Hukum Homoseksual

*Pertanyaan: apa nasihat Anda tentang maraknya seruan kepada homoseksual dan berhubungan kelamin dengan binatang?*

Jawaban dengan memohon pertolongan kepada Allah ta’ala:
Adapun yang diucapkan atau dilakukan oleh sebagian orang: bahwasanya boleh seorang lelaki berhubungan kelamin dengan lelaki yang lain, atau perempuan berhubungan dengan perempuan yang lain –dengan istilah pernikahan ataupun bukan- , maka tentunya hal ini amat buruk lagi, jauh lebih kotor daripada perzinaan antara lelaki dan perempuan, dan betul-betul merusak fitrah.

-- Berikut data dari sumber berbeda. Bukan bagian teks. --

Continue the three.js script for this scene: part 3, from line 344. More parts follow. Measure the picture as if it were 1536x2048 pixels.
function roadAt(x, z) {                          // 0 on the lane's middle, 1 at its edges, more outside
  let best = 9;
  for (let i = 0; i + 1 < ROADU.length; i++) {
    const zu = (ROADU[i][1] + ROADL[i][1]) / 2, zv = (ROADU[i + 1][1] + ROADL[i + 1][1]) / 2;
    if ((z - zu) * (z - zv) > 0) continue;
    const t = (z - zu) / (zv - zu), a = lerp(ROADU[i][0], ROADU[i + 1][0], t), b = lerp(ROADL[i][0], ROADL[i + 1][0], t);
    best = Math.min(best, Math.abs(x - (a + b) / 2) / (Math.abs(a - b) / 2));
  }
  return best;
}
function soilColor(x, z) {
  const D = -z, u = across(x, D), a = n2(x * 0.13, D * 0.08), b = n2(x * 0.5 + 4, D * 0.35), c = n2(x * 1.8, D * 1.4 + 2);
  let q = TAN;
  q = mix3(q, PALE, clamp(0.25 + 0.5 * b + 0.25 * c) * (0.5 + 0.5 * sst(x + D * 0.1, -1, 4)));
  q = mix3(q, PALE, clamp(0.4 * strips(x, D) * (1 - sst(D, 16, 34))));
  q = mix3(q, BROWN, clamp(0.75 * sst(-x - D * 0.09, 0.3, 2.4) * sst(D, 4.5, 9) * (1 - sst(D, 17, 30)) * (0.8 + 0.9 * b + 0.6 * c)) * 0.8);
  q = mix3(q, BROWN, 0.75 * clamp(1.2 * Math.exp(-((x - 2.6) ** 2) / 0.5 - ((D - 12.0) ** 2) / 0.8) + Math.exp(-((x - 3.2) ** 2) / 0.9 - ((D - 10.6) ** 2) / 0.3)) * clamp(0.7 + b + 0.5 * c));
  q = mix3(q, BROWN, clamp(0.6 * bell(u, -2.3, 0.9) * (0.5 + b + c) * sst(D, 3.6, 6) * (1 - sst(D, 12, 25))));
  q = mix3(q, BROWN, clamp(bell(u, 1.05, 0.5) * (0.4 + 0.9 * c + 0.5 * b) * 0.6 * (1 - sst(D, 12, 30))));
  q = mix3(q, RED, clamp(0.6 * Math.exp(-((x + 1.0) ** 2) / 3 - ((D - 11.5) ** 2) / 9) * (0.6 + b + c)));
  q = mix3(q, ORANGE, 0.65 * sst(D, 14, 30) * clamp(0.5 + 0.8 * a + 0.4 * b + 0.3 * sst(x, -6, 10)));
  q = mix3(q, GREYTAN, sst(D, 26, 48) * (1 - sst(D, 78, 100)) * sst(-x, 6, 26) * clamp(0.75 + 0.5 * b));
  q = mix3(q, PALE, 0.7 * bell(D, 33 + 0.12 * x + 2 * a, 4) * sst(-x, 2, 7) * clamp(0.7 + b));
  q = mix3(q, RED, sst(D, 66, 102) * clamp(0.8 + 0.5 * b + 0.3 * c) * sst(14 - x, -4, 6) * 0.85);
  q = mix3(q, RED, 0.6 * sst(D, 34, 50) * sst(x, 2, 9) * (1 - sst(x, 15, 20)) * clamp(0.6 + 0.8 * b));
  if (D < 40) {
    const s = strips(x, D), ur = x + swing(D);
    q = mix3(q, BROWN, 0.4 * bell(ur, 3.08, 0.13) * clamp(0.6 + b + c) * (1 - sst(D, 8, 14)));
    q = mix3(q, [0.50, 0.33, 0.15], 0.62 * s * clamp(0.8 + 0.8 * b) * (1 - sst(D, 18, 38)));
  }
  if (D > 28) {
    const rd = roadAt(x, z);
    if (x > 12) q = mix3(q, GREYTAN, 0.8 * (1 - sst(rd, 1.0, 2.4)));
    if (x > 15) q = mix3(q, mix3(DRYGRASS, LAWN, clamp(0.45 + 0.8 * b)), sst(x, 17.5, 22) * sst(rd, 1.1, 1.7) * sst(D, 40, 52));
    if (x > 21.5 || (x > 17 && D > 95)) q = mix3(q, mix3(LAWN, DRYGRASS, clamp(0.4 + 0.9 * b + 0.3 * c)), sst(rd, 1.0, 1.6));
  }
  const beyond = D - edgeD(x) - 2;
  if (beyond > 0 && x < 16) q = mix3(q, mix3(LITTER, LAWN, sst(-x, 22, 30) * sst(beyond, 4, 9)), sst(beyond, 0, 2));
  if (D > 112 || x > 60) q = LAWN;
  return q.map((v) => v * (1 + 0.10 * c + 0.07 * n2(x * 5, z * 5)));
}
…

Jika mereka mendambakan ketentraman jiwa, maka Pencipta mereka telah menetapkan bahwasanya ketentraman tadi didapatkan dari pernikahan lelaki dan perempuan. Allah ta’ala berfirman:

﴿وَمِنْ آيَاتِهِ أَنْ خَلَقَ لَكُمْ مِنْ أَنْفُسِكُمْ أَزْوَاجًا لِتَسْكُنُوا إِلَيْهَا وَجَعَلَ بَيْنَكُمْ مَوَدَّةً وَرَحْمَةً ۚ إِنَّ فِي ذَٰلِكَ لَآيَاتٍ لِقَوْمٍ يَتَفَكَّرُونَ﴾.

“Dan di antara tanda-tanda kekuasaan-Nya ialah Dia menciptakan untuk kalian isteri-isteri dari jenis kalian sendiri, supaya kalian cenderung dan merasa tenteram kepadanya, dan dijadikan-Nya di antara kalian rasa kasih dan sayang. Sesungguhnya pada yang demikian itu benar-benar terdapat tanda-tanda bagi kaum yang berfikir.”

Al Imam Ibnu Katsir رحمه الله berkata: “Firman Allah: “Dan di antara tanda-tanda kekuasaan-Nya ialah Dia menciptakan untuk kalian isteri-isteri dari jenis kalian sendiri” yaitu: Allah menciptakan untuk kalian para wanita dari jenis kalian agar mereka menjadi istri-istri kalian, “supaya kalian cenderung dan merasa tenteram kepadanya” sebagaimana firman Allah ta’ala:

﴿ هو الذي خلقكم من نفس واحدة وجعل منها زوجها ليسكن إليها ﴾ [الأعراف: 189]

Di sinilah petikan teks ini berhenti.